There is obviously one bad thing about this approach and this
is due to that new arrivees can enter before old waiters. To
ensure we don't suffer too much from this a limit on the wait
was necessary.

So I quickly put together a solution that called yield once
and slept for 10 milliseconds twice at most and every time it
woke up it was checking an atomic variable to see if it was ok
to enter. After those three attempts it would enter without

I tried it and saw a 1% decrease on low concurrency and 5%
improvement on 32 threads and 10% on 64 threads and 15% on 128
threads. Voila, it worked.

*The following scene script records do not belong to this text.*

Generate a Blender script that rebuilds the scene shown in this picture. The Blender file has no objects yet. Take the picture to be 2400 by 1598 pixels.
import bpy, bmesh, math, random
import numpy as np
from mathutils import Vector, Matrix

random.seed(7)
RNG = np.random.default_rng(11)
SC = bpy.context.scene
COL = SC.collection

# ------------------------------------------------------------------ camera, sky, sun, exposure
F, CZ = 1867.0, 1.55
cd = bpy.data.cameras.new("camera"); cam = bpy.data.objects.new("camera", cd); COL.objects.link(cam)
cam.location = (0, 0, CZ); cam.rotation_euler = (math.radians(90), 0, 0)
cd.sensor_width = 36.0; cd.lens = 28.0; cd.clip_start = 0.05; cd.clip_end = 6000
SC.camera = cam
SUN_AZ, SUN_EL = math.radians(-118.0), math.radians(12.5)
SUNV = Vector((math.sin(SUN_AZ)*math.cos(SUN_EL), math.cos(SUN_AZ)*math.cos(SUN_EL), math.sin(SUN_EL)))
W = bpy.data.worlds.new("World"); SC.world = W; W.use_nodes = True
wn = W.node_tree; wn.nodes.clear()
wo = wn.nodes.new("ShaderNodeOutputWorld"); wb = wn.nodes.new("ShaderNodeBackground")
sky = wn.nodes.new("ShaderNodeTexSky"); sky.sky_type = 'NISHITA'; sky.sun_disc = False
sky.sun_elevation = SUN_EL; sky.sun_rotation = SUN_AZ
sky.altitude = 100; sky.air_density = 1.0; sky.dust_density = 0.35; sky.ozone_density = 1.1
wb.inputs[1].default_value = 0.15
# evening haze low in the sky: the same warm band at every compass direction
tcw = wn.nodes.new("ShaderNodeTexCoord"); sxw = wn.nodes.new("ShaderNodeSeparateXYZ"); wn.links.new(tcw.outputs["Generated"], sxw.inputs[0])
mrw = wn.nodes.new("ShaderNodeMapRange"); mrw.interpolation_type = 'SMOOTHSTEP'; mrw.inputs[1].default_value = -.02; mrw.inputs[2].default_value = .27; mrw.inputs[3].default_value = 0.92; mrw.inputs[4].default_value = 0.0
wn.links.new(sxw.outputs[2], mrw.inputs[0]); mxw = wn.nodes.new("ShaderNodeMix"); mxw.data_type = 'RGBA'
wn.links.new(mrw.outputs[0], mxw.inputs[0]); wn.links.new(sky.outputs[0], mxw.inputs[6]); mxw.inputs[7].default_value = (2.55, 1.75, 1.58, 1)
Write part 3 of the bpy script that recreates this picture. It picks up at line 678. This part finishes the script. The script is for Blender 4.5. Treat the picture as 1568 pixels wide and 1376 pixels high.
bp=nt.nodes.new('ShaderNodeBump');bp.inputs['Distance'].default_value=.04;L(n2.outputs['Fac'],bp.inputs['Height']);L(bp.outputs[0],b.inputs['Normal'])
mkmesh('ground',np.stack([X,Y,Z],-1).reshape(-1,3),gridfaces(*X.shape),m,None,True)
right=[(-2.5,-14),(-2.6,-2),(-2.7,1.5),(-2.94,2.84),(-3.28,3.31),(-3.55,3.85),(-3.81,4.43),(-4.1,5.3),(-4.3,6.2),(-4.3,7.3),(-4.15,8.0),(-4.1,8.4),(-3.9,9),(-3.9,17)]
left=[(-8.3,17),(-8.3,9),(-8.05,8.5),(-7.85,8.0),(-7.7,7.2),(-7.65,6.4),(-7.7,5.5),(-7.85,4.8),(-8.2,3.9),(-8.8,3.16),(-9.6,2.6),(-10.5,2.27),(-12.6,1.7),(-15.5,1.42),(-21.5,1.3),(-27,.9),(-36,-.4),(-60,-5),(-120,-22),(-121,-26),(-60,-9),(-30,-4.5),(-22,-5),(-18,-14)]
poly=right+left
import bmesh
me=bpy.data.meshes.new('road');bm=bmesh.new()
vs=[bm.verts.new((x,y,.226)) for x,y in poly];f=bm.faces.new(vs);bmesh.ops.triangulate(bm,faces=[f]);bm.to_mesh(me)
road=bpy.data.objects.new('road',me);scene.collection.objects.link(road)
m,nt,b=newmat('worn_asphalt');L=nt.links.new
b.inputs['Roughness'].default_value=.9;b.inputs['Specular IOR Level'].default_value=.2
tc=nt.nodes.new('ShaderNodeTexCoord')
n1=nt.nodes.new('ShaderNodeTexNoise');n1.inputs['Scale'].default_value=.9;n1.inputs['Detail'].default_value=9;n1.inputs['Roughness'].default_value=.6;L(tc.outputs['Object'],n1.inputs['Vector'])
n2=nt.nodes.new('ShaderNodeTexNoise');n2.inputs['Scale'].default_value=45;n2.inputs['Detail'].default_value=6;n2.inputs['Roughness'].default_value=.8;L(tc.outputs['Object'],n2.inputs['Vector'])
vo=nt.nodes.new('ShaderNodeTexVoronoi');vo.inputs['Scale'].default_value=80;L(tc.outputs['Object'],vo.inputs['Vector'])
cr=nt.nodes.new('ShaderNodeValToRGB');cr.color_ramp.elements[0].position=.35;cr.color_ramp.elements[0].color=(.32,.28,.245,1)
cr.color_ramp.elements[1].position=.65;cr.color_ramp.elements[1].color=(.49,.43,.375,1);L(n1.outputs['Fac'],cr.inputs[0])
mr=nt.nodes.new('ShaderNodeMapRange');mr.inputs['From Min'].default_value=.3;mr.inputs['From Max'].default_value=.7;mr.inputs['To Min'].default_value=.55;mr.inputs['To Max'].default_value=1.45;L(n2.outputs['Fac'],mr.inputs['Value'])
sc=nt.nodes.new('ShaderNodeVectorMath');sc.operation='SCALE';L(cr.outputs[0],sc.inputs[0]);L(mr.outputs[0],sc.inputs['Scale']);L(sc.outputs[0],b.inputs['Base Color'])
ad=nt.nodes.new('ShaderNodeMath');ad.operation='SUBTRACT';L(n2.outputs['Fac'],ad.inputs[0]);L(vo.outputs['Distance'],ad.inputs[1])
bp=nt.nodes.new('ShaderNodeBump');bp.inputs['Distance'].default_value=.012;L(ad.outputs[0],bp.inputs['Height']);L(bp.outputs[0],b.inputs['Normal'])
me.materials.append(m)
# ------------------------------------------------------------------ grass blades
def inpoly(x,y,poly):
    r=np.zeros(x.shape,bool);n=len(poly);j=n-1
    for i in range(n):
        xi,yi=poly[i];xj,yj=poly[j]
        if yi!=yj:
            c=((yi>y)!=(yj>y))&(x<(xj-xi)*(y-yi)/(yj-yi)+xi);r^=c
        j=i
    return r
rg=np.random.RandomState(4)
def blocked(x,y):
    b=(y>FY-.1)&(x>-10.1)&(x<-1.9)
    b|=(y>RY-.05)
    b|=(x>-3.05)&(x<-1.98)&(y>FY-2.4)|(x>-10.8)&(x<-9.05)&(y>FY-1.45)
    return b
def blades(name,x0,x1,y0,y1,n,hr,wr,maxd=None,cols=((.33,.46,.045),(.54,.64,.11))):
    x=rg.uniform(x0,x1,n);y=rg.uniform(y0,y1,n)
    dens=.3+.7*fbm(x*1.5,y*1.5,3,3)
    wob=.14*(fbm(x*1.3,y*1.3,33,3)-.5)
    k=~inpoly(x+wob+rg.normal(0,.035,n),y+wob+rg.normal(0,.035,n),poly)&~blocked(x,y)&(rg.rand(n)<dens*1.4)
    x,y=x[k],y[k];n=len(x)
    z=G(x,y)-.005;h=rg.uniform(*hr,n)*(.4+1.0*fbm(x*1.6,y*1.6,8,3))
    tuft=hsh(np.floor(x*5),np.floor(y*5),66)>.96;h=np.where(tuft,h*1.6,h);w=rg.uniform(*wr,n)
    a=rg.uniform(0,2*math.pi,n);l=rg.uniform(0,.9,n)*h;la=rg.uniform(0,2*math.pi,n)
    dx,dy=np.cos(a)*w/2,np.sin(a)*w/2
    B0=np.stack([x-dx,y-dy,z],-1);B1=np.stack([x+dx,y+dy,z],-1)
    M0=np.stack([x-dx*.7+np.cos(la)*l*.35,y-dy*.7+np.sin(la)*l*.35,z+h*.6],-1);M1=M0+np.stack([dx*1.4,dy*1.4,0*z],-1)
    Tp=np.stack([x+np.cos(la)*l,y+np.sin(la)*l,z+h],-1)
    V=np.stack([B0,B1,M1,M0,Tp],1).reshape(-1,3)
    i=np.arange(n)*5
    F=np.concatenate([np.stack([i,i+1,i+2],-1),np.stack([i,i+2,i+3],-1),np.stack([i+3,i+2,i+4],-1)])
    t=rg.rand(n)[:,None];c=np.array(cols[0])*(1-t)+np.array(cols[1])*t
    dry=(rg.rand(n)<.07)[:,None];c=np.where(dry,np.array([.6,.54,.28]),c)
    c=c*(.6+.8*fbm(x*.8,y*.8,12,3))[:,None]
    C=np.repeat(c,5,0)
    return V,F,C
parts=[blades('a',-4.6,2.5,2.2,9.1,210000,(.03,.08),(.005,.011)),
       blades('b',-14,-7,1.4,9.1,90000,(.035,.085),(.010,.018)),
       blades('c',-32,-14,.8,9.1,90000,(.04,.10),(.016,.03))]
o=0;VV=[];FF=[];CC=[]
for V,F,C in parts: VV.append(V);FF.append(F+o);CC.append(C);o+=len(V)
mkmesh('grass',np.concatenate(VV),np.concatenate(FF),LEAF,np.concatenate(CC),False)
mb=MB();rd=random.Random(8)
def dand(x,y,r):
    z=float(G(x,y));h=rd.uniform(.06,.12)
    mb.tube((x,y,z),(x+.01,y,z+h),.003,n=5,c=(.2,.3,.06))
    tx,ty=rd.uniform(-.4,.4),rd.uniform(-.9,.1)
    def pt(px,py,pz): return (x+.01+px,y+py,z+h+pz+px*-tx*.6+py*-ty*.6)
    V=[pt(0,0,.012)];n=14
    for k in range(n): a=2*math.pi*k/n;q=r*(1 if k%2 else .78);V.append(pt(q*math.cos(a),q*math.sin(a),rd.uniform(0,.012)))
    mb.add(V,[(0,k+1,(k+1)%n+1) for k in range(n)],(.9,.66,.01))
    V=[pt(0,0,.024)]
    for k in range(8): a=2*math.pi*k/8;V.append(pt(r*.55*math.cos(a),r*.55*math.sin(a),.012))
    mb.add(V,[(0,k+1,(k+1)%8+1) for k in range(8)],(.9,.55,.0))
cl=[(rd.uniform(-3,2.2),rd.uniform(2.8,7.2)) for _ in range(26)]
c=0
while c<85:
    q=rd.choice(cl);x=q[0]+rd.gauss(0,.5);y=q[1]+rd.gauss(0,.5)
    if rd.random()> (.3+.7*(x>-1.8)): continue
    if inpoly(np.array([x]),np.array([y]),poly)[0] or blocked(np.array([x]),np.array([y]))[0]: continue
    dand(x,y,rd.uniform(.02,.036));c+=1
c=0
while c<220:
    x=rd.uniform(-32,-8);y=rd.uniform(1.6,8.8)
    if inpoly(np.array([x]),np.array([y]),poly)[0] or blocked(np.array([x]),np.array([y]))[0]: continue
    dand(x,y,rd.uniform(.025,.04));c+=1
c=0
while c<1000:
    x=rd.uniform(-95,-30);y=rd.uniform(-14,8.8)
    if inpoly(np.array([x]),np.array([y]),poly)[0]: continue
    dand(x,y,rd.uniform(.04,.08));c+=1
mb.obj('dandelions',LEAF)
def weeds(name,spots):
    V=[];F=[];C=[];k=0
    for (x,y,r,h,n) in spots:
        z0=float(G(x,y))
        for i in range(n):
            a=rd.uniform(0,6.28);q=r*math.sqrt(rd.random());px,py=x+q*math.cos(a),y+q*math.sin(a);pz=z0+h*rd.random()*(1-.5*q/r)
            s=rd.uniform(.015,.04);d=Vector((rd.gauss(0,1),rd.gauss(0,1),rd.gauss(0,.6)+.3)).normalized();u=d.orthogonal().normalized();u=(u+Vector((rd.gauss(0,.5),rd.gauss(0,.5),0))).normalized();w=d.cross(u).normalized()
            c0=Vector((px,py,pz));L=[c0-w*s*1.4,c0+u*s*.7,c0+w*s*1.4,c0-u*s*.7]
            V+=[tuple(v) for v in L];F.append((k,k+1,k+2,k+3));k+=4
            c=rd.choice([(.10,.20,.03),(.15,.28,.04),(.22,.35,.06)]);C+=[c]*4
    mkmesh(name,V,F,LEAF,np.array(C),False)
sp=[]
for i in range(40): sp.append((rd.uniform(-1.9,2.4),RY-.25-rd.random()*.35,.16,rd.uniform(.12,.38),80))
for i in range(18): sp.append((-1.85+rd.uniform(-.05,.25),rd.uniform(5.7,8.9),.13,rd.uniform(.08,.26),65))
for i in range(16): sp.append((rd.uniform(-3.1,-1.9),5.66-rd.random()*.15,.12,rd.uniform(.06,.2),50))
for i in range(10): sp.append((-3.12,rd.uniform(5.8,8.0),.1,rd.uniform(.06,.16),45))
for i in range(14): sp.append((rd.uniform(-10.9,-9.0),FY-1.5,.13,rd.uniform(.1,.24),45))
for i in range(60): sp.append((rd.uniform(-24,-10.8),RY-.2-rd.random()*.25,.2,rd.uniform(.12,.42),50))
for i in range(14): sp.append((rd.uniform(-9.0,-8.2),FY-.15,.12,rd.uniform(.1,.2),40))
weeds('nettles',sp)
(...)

Now I decided to search for the
optimal solution to see how many yields and sleeps would be best.
It turned out I had found the optimal number at the first attempt.

The implementation still has corner cases where it provides less
benefits so I kept the possibility to use the old implementation by
adding a new variable here.

So currently the default in MySQL 5.4 is still 0 for InnoDB Thread
Concurrency. However we generally see optimal behaviour using
InnoDB Thread Concurrency set to around 24, setting it higher is
not bringing any real value to MySQL 5.4.0 and setting it lower
decreases the possible performance one can achieve. This seems
to be a fairly generic set-up that should work well in most cases.
We might change the defaults for this later.


hingo said...

"It turned out I had found the optimal number at the first attempt."Which proves that you are a wizard?


Partha Dutta said...


I've seen the opposite behavior (for MySQL v5). I've had situations where innodb_thread_concurrency set to 0 caused bottlenecks on the master, especially on inserts where there is an auto_increment column, or a column that does not have a PK defined.

Have you seen the same?


Romain G said...

Nice article.
What type of scheduler did you rely on ? cfq or others ?

Mikael Ronstrom said...

InnoDB thread concurrency usually works well when there is a significant scalability bottleneck which probably happens with inserts using autoincrement, haven't analysed this particular case.

The scheduler I used was plain Linux using Red Hat.